The manual, which has been produced by the Global Forest Coalition, Critical Information Collective, Biofuelwatch, the ICCA Consortium and EcoNexus highlights the risks of REDD+ projects and large-scale bioenergy production schemes for communities. Many of these schemes have been associated with involuntary displacements of communities and other forms of so-called ‘green land grabbing’.
“REDD+ was promoted with the fairy tale that it would generate up to 30 billion USD per year in payments to countries and communities who conserve forests, but the voluntary forest carbon offset market has provided less than 1 percent of that amount and public funding is declining” cautions Simone Lovera, executive director of the Global Forest Coalition, who will attend the upcoming talks. “So Indigenous Peoples and local communities risk being cheated into contracts that take away their rights to control their own lands and territories in exchange for very uncertain financial rewards.” Negotiations about REDD+ funding stalled at the climate talks in December 2012.

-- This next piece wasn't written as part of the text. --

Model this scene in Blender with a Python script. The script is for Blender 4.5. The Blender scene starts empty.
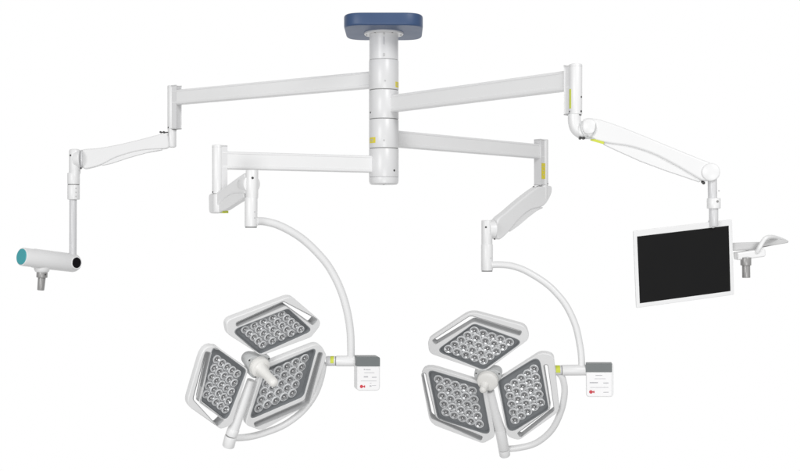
# Ceiling-mounted surgical lamp system with camera and monitor, on a white studio background
import bpy, bmesh, math, random
from mathutils import Vector, Matrix

scene = bpy.context.scene
COL = scene.collection
rng = random.Random(7)
F, CX, CY = 1100.0, 400.0, 235.5          # focal length and centre in photo pixels
CAM = Vector((0, 0, 1.5))
UP = Vector((0, 0, 1))

# ------------------------------------------------------------------ materials
def mat(name, col, rough=.4, metal=0.0, spec=.5, bump=0.0, bscale=300, var=0.0, coat=0.0, trans=0.0):
    m = bpy.data.materials.new(name); m.use_nodes = True
    nt = m.node_tree; b = nt.nodes['Principled BSDF']
    b.inputs['Base Color'].default_value = (*col, 1)
    b.inputs['Roughness'].default_value = rough
    b.inputs['Metallic'].default_value = metal
    b.inputs['Specular IOR Level'].default_value = spec
    b.inputs['Coat Weight'].default_value = coat
    b.inputs['Coat Roughness'].default_value = .12
    tc = nt.nodes.new('ShaderNodeTexCoord')
    if var:
        n = nt.nodes.new('ShaderNodeTexNoise'); n.inputs['Scale'].default_value = 9; n.inputs['Detail'].default_value = 4
        nt.links.new(tc.outputs['Object'], n.inputs['Vector'])
        mx = nt.nodes.new('ShaderNodeMix'); mx.data_type = 'RGBA'
        mx.inputs[6].default_value = (*[c * (1 - var) for c in col], 1); mx.inputs[7].default_value = (*[min(1, c * (1 + var)) for c in col], 1)
        nt.links.new(n.outputs['Fac'], mx.inputs[0]); nt.links.new(mx.outputs[2], b.inputs['Base Color'])
        mr = nt.nodes.new('ShaderNodeMapRange'); mr.inputs[3].default_value = rough * .85; mr.inputs[4].default_value = rough * 1.15
        nt.links.new(n.outputs['Fac'], mr.inputs[0]); nt.links.new(mr.outputs[0], b.inputs['Roughness'])
    if bump:
        n2 = nt.nodes.new('ShaderNodeTexNoise'); n2.inputs['Scale'].default_value = bscale; n2.inputs['Detail'].default_value = 3
        nt.links.new(tc.outputs['Object'], n2.inputs['Vector'])
        bp = nt.nodes.new('ShaderNodeBump'); bp.inputs['Strength'].default_value = bump; bp.inputs['Distance'].default_value = .001
        nt.links.new(n2.outputs['Fac'], bp.inputs['Height']); nt.links.new(bp.outputs[0], b.inputs['Normal'])
    return m

M = dict(
    white=mat('white_enamel', (.81, .81, .812), .34, var=.012),
    column=mat('column_enamel', (.73, .73, .735), .30, var=.012),
    flange=mat('shaded_flange_white', (.72, .72, .725), .32, var=.012),  # white enamel with the sleeve flange's shading put into the colour
    liner=mat('slot_liner', (.46, .465, .47), .5, var=.03),
    tube=mat('satin_tube', (.66, .66, .67), .28, var=.02),
    seam=mat('seam_grey', (.22, .22, .22), .5, var=.05),
    blue=mat('blue_enamel', (.040, .080, .178), .42, bump=.08, bscale=300, var=.04),
    tray=mat('grey_tray', (.205, .215, .225), .42, bump=.05, var=.04),
    field=mat('grey_field', (.33, .335, .345), .35, var=.05),
    rim=mat('lens_rim', (.66, .67, .68), .18, spec=.6, var=.02),
    cone=mat('lens_cone', (.56, .57, .58), .36, metal=.9, var=.04),
    core=mat('lens_core', (.085, .085, .09), .25, var=.1),
    dome=mat('lens_dome', (.6, .6, .6), .1, spec=.7, var=.03),
    cream=mat('cream_handle', (.80, .79, .765), .38, var=.02),
    hubgrey=mat('hub_grey', (.52, .53, .53), .4, var=.03),
    capgrey=mat('cap_grey', (.155, .17, .172), .4, bump=.05, var=.03),
    grip=mat('grip_grey', (.34, .335, .33), .35, metal=.25, var=.03),
    bracket=mat('bracket_grey', (.55, .55, .55), .4, var=.02),
    dark=mat('dark_steel', (.05, .05, .05), .35, metal=.4, var=.1),
    black=mat('black_glass', (.004, .003, .005), .2, spec=.15, var=.1),
    screen=mat('screen_black', (.0105, .0105, .0108), .45, spec=.12, var=.03),
    teal=mat('teal_cap', (.055, .36, .40), .42, var=.04),
    lime=mat('lime_label', (.60, .66, .06), .5, var=.04),
    yellow=mat('yellow_label', (.72, .62, .05), .5, var=.05),
    ink=mat('grey_ink', (.50, .50, .52), .6, var=.05),
    red=mat('red_ink', (.62, .05, .07), .5, var=.05),
    face=mat('label_face', (.86, .855, .86), .3, var=.01),
)

# ------------------------------------------------------------------ object helpers
WP = {}
def place(o, world, parent=None):
    COL.objects.link(o)
    if parent is not None:
        o.parent = parent
        o.matrix_parent_inverse = WP[parent.name].inverted()
    o.matrix_basis = world
    WP[o.name] = world.copy()
    return o

def thing(name, loc, label, cat, group=None):
    o = bpy.data.objects.new(name, None); o.empty_display_size = .05
    place(o, Matrix.Translation(loc))
    o['label'] = label; o['category'] = cat
    if group: o['group'] = group
    return o

def finish(me, smooth=35):
    if len(me.polygons):
        me.shade_smooth()
        me.set_sharp_from_angle(angle=math.radians(smooth))

def obj(name, bm, m, parent, label=None, smooth=35):
    """one mesh object; geometry in bm is in world coordinates"""
    bmesh.ops.recalc_face_normals(bm, faces=bm.faces)
    me = bpy.data.meshes.new(name); bm.to_mesh(me); bm.free()
    return obj_me(name, me, m, parent, label, smooth)

def obj_me(name, me, m, parent, label=None, smooth=35):
    lo = Vector([min(v.co[i] for v in me.vertices) for i in range(3)])
    hi = Vector([max(v.co[i] for v in me.vertices) for i in range(3)])
    c = (lo + hi) / 2
    me.transform(Matrix.Translation(-c))
    ms = m if isinstance(m, (list, tuple)) else [m]
    for x in ms: me.materials.append(M[x])
    finish(me, smooth)
    o = bpy.data.objects.new(name, me)
    place(o, Matrix.Translation(c), parent)
    if label: o['label'] = label
    return o

def P(px, py, d):
    return CAM + Vector(((px - CX) / F, 1, (CY - py) / F)) * d

def frame(n):
    n = n.normalized()
    x = UP.cross(n)
    x = Vector((1, 0, 0)) if x.length < 1e-4 else x.normalized()
    return x, n.cross(x), n

class Plane:
    """a plane of the object itself; hit() is where a sight line of the photograph meets it"""
    def __init__(s, o, n):
        s.o = Vector(o); s.x, s.y, s.n = frame(Vector(n))
    def hit(s, px, py, off=0.0):
        d = Vector(((px - CX) / F, 1, (CY - py) / F))
        t = (s.o + s.n * off - CAM).dot(s.n) / d.dot(s.n)
        return CAM + d * t
    def loc(s, px, py, off=0.0):
        v = s.hit(px, py, off) - s.o
        return Vector((v.dot(s.x), v.dot(s.y)))
    def w(s, p, off=0.0):
        return s.o + s.x * p[0] + s.y * p[1] + s.n * off
    def scale(s):
        return (s.o - CAM).y / F

def upright(a, b):
    """vertical plane through two points, normal towards the camera"""
    d = (b - a); d.z = 0
    n = d.cross(UP).normalized()
    if n.dot(CAM - a) < 0: n = -n
    return Plane(a, n)

def area2(p):
    return sum(p[i][0] * p[(i + 1) % len(p)][1] - p[(i + 1) % len(p)][0] * p[i][1] for i in range(len(p))) / 2

def rounded(pts, rad, seg=6):
    """round the corners of a 2-D polygon"""
    n = len(pts); out = []
    if not isinstance(rad, (list, tuple)): rad = [rad] * n
    for i in range(n):
        p = Vector(pts[i]); a = Vector(pts[i - 1]); b = Vector(pts[(i + 1) % n])
        u = (a - p); v = (b - p); lu, lv = u.length, v.length
        u.normalize(); v.normalize()
        r = rad[i]
        if r <= 0: out.append(p); continue
        ang = math.acos(max(-1, min(1, u.dot(v)))); t = min(r / max(.05, math.tan(ang / 2)), .48 * lu, .48 * lv)
        A, B = p + u * t, p + v * t
        for k in range(seg + 1):
            f = k / seg
            out.append(A * (1 - f) ** 2 + p * 2 * f * (1 - f) + B * f * f)
    return out

def spline2(pts, closed=True, per=6):
    n = len(pts); out = []
    rng = range(n if closed else n - 1)
    for i in rng:
        g = lambda k: Vector(pts[k % n]) if closed else Vector(pts[max(0, min(n - 1, k))])
        p0, p1, p2, p3 = g(i - 1), g(i), g(i + 1), g(i + 2)
        for k in range(per):
            t = k / per
            out.append(.5 * ((2 * p1) + (p2 - p0) * t + (2 * p0 - 5 * p1 + 4 * p2 - p3) * t * t + (3 * p1 - p0 - 3 * p2 + p3) * t ** 3))
    if not closed: out.append(Vector(pts[-1]))
    return out

def plate_mesh(pl, loops, back, front, bevel):
    """solid plate in plane pl from offset back to front; loops[0] outer, others holes; rounded edges"""
    cu = bpy.data.curves.new('tmp', 'CURVE'); cu.dimensions = '2D'; cu.fill_mode = 'BOTH'
    half = (front - back) / 2
    cu.extrude = max(half - bevel, 1e-5); cu.bevel_depth = bevel; cu.bevel_resolution = 3; cu.offset = -bevel
    for i, lp in enumerate(loops):
        ccw = area2(lp) > 0
        if ccw != (i == 0): lp = lp[::-1]
        sp = cu.splines.new('POLY'); sp.points.add(len(lp) - 1); sp.use_cyclic_u = True
        for q, p in zip(sp.points, lp): q.co = (p[0], p[1], 0, 1)
    o = bpy.data.objects.new('tmp', cu); COL.objects.link(o)
    dg = bpy.context.evaluated_depsgraph_get()
    me = bpy.data.meshes.new_from_object(o.evaluated_get(dg))
    bpy.data.objects.remove(o); bpy.data.curves.remove(cu)
    mid = (front + back) / 2
    R = Matrix((pl.x, pl.y, pl.n)).transposed().to_4x4()
    me.transform(Matrix.Translation(pl.o + pl.n * mid) @ R)
    return me

def plate(name, pl, loops, back, front, bevel, m, parent, label=None):
    me = plate_mesh(pl, loops, back, front, bevel)
    me.materials.clear()
    return obj_me(name, me, m, parent, label)

def loop(pl, pts, rad=0, off=0.0):
    s = pl.scale()
    q = [pl.loc(x, y, off) for x, y in pts]
    r = [k * s for k in rad] if isinstance(rad, (list, tuple)) else rad * s
    return rounded(q, r)

def lathe(bm, o, axis, prof, seg=40, mi=None, closed=True):
    """prof: (radius, distance along axis); mi: material index per profile segment"""
    x, y, n = frame(Vector(axis)); rings = []
    for r, h in prof:
        c = Vector(o) + n * h
        if r < 1e-6: rings.append([bm.verts.new(c)])
        else: rings.append([bm.verts.new(c + (x * math.cos(2 * math.pi * k / seg) + y * math.sin(2 * math.pi * k / seg)) * r) for k in range(seg)])
    for i in range(len(rings) - 1):
        a, b = rings[i], rings[i + 1]
        for k in range(seg):
            k2 = (k + 1) % seg
            if len(a) == 1 and len(b) == 1: continue
            if len(a) == 1: f = bm.faces.new((a[0], b[k2], b[k]))
            elif len(b) == 1: f = bm.faces.new((a[k], a[k2], b[0]))
            else: f = bm.faces.new((a[k], a[k2], b[k2], b[k]))
            if mi: f.material_index = mi[i]
    if closed:
        for ring, i in ((rings[0], 0), (rings[-1], -1)):
            if len(ring) > 2:
                f = bm.faces.new(ring)
                if mi: f.material_index = mi[i]
    return bm

def rod(bm, a, b, r, bev=.002, r2=None, seg=40):
    """cylinder between two points with eased ends"""
    a = Vector(a); b = Vector(b); L = (b - a).length; r2 = r if r2 is None else r2
    e = min(bev, L * .4)
    prof = [(r - e, 0), (r - e * .3, e * .3), (r, e), (r2, L - e), (r2 - e * .3, L - e * .3), (r2 - e, L)]
    return lathe(bm, a, b - a, prof, seg)

def smooth_path(pts, per=8):
    return spline2([Vector(p) for p in pts], False, per)

def tube(bm, pts, rad, seg=24, cap=True, squash=1.0):
    """tube swept along points (parallel transport), rad a number or list"""
    n = len(pts); rr = rad if isinstance(rad, (list, tuple)) else [rad] * n
    t0 = (pts[1] - pts[0]).normalized()
    ref = UP if abs(t0.dot(UP)) < .9 else Vector((0, 1, 0))
    u = t0.cross(ref).normalized(); rings = []
    for i in range(n):
        t = (pts[min(i + 1, n - 1)] - pts[max(i - 1, 0)]).normalized()
        u = (u - t * u.dot(t)).normalized(); v = t.cross(u)
        rings.append([bm.verts.new(pts[i] + (u * math.cos(2 * math.pi * k / seg) + v * squash * math.sin(2 * math.pi * k / seg)) * rr[i]) for k in range(seg)])
    for i in range(n - 1):
        for k in range(seg):
            k2 = (k + 1) % seg
            bm.faces.new((rings[i][k], rings[i][k2], rings[i + 1][k2], rings[i + 1][k]))
    if cap:
        bm.faces.new(rings[0]); bm.faces.new(rings[-1])
    return bm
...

Demand for biomass (for biofuels and for manufacturing in proposed new ‘bioeconomies’) is already increasing rapidly, and is likely to lead to yet more landgrabbing and industrial logging in forests.
The manual proposes several alternatives to green land grabbing, including the recognition of territories and areas conserved by Indigenous Peoples’ and local communities (ICCAs) and the development of Community Protocols that help communities to identify their own conservation and development priorities.

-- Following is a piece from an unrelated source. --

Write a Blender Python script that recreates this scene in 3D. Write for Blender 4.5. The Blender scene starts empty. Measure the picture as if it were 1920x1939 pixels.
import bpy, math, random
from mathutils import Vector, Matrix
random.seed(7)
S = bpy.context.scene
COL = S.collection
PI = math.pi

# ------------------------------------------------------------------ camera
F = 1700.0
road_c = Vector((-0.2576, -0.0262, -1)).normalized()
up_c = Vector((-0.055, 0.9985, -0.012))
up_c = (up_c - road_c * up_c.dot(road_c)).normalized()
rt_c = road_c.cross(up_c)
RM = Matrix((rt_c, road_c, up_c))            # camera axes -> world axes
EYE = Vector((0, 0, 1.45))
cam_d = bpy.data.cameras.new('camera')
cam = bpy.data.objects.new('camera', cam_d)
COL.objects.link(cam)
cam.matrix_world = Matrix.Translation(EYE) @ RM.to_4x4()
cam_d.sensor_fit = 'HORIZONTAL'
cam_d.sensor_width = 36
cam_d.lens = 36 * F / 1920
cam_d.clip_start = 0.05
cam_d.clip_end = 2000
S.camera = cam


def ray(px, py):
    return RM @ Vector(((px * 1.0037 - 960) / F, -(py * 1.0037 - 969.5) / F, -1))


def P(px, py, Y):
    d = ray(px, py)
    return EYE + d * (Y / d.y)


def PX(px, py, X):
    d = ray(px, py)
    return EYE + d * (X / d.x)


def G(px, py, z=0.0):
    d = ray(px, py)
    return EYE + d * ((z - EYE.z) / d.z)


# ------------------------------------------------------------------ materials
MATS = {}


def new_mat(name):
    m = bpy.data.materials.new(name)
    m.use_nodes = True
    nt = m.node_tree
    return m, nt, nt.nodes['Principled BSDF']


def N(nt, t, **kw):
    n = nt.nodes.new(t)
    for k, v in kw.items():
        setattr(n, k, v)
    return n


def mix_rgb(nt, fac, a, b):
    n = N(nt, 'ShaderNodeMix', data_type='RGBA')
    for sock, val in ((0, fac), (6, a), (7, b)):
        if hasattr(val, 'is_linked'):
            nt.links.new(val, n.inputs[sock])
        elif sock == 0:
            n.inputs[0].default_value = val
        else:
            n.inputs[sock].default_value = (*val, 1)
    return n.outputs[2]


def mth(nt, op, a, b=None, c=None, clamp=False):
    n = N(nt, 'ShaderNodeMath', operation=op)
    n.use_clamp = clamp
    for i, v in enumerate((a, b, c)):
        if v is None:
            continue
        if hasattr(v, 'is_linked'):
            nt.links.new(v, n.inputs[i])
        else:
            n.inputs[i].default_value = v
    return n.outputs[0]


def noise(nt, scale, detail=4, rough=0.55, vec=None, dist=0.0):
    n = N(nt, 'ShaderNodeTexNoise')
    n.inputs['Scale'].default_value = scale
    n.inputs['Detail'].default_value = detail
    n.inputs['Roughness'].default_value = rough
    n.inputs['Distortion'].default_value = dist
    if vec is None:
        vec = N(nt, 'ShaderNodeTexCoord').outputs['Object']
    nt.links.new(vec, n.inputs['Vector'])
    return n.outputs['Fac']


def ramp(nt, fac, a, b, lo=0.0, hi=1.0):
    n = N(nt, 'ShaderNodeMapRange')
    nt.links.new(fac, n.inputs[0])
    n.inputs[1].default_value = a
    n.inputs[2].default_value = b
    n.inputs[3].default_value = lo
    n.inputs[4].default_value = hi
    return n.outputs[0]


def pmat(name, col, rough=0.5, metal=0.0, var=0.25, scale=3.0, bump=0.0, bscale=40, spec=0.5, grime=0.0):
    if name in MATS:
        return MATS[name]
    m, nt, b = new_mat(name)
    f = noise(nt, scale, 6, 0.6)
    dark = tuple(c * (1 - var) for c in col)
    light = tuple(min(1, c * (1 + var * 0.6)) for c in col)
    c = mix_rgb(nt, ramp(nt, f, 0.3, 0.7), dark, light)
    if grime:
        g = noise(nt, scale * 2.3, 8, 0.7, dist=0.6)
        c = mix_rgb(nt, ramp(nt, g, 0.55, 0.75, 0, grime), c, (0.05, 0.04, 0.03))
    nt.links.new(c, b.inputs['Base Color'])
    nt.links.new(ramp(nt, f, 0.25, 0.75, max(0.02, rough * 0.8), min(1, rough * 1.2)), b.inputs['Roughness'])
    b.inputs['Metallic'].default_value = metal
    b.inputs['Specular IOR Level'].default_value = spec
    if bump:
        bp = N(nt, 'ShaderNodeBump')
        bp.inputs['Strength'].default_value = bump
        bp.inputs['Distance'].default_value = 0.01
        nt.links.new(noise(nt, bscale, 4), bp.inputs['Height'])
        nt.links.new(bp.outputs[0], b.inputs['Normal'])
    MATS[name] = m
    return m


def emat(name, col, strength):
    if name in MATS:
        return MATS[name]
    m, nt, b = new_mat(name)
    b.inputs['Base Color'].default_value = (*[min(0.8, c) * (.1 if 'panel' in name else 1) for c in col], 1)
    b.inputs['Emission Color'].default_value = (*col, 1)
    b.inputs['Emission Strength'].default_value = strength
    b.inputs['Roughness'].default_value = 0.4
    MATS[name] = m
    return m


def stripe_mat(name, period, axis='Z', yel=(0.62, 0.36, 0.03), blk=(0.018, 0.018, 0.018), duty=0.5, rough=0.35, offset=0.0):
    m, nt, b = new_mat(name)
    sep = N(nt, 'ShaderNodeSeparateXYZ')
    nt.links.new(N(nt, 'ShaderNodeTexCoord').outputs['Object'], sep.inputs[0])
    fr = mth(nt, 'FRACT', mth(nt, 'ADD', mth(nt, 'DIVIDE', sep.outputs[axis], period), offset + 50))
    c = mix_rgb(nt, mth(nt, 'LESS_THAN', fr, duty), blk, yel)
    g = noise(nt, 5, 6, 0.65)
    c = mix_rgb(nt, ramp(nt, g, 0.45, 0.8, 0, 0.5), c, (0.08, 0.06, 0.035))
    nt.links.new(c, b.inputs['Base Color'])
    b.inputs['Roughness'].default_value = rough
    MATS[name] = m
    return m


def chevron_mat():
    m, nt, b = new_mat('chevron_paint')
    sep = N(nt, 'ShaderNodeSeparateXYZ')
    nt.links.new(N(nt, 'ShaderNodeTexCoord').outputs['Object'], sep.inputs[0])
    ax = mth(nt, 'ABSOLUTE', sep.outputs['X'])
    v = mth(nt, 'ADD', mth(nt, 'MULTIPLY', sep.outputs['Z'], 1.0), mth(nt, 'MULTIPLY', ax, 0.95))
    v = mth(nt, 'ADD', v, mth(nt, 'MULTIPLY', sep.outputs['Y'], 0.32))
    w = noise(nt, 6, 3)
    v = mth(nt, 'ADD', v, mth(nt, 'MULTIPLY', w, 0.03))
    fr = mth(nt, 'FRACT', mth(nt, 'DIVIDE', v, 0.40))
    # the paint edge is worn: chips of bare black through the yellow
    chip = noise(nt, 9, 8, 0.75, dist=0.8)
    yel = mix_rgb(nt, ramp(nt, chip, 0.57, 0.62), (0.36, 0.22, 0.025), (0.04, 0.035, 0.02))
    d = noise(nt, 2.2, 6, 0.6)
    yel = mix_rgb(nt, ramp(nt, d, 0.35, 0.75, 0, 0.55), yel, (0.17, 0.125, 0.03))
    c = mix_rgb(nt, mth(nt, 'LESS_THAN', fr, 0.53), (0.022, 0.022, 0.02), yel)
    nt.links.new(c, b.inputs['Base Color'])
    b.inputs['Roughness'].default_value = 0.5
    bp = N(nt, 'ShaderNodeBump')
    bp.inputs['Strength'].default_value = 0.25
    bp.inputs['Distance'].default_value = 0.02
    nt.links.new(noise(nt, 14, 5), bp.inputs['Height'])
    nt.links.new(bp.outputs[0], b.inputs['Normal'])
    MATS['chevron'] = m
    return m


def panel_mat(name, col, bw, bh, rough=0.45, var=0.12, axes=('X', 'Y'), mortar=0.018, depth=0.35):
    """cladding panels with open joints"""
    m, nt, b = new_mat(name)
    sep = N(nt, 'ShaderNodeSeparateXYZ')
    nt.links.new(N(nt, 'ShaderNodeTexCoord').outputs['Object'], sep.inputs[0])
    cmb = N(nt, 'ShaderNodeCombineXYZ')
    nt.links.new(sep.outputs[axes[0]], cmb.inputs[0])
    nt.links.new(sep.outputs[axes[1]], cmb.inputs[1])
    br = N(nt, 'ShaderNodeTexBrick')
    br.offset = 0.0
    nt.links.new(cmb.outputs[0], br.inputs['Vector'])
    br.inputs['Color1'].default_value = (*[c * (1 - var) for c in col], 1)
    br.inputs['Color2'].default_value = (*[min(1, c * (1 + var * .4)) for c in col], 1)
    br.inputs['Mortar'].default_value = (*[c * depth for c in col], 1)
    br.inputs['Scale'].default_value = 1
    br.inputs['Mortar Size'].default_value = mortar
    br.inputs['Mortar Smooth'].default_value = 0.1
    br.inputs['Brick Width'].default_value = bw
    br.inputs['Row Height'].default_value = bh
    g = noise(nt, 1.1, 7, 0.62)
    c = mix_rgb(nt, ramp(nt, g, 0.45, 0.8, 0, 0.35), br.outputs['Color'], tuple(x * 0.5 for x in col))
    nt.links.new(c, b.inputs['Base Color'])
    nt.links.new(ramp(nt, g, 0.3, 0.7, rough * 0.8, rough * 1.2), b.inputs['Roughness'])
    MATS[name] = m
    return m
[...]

“Indigenous Peoples and local communities have conserved their territories and areas before money was even invented” highlights M. Taghi Farvar, President of the ICCA Consortium. “They need something that can be given to them today, i.e. legal and political recognition of their own capacities and conservation efforts. They need policy support for sustainable livelihoods. They need the withdrawal of the perverse incentives that ruin their local economies… What they do not need is false promises about payments that might never come.”